Cold as ICE: A Massive Push for Deportation

March 5, 2017 – United States Immigration and Customs Enforcement (ICE) officials are loose and swarming the nation, conducting raids and deportations under the marching orders of President Donald Trump.

Daniela Vargas speaks to reporters in Jackson, Miss., on March 1, 2017. A short time after the news conference, immigration enforcement agents detained the young “Dreamer.” (Rogelio V. Solis / Associated Press)

In Mississippi, ICE officials partnering with law officers from other state agencies arrested 55 people late last month while executing federal criminal search warrants at eight different restaurants in Flowood, Meridian, and Pearl. Spokespeople for ICE claimed they were hunting criminal aliens and gang members, although the agency appears to happily target non-criminals who are the friends and family of suspects, according to Bill Chandler, head of the Mississippi Immigrants’ Rights Alliance (MIRA), in Jackson.

Last month Chandler said he got a call that ICE was conducting a raid on the home of Argentinian immigrants Daniel Vargas and his son Alan Vargas. Agents grabbed the two outside their home and arrested them as they were getting ready for work. When officials discovered that Vargas’ 22-year-old daughter Daniela Vargas was inside the house they demanded entrance, but Daniela Vargas was smart enough to refuse.

“We believe they were after Alan, but when they go into a house and find other people they typically shake them down too,” said Chandler. “That’s what they did with her father, who had no arrests and no convictions.”

The young woman called relatives to rescue her before ICE agents returned with a warrant, but relatives noticed the agents skulking around her property, waiting to pounce. After getting a warrant, agents tore through the door and hand-cuffed the daughter that day, but Daniela Vargas’ DACA (Deferred Action for Childhood Arrivals) status temporarily protected her from immediate arrest and deportation.

Agents temporarily released Vargas, who had been attending classes at USM before dropping out to save up for tuition. Agents allegedly told her that they were “not going to take you now, but we’re going to come back for you later.”

ICE agents did indeed grab Vargas later, March 1, after she attended a news conference advocating on behalf of other DACA youth caught up the nation’s new war on immigrants. Vargas’ attorney, Abby Peterson, said Vargas’ DACA status expired three months ago, and that she was unable to save up for the $495 application fee. Authorities detained her at an ICE holding facility in Louisiana, but released her a few days later after widespread public outcry.

Agents’ increasingly aggressive tactics are also interfering with the nation’s judicial system. The chief justice of California’s Supreme Court recently demanded that agents stop “stalking” local courthouses, trying to snatch immigrants who were testifying in court cases. MIRA claims ICE agents have been eager to conduct mass deportations against brown immigrants for years, but that the Obama administration had “yanked the leash” and kept agents civilized. The new, more blatantly racist president, however, appears to support mass deportations.

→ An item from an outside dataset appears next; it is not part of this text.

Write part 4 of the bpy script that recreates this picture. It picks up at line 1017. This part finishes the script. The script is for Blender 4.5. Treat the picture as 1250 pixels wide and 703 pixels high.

President Trump recently ordered federal officials to hunt, detain, and deport undocumented residents, regardless of whether they have committed serious crimes. The president seeks to strip some immigrants of privacy protections and draft local law enforcement as additional soldiers. He also intends to build new detention facilities and discourage asylum. Trump lauded recent nationwide immigration raids as a “military operation.”

“We’re getting gang members out, we’re getting drug lords out, we’re getting really bad dudes out of this country — and at a rate that nobody’s ever seen before,” Trump told reporters.

Those bad dudes apparently include people like Daniel Vargas, who has no known criminal record, as well as more than 50 restaurant workers cooking food and cleaning tables in Jackson metro restaurants.

White Mississippi leaders are only too happy to praise the effort. Mississippi Gov. Phil Bryant joined 26 other states in a 2015 lawsuit against former President Barack Obama’s order protecting millions of undocumented immigrants from immediate deportation.

The crackdown on immigrants could put an additional crack in the nation’s economy, if the mass deportations impact businesses dependent upon low-wage immigrant labor, such as restaurants, and the food processing and agricultural sectors. Immigrant labor comprises a disproportionate percentage of manual work in poultry plants in neighboring Scott County, as well as a significant portion of manual labor on local food farms. Significant raids on poultry plants or the farming industry could trigger an explosion in food prices.

A year without immigrants could do more than leave food rotting on the vine, however. Inflation-adjusted economic growth for the past decade has been a flat 2 percent, and independent economic projections for the next decade are just as soggy, with the Federal Reserve, the nonpartisan Congressional Budget Office, and others expecting annual growth of only 1.8 to 1.9 percent. This is due, in part, to the nation’s aging population. Immigrants coming to the nation are comparatively younger than the native population, however, and will reliably generate a taxable paycheck over the next two decades, at least. This marks a stark contrast to the aging, white population that is either close to retirement or already retired and generating little revenue—the same population that, according to polls, is more likely to oppose a pathway to citizenship.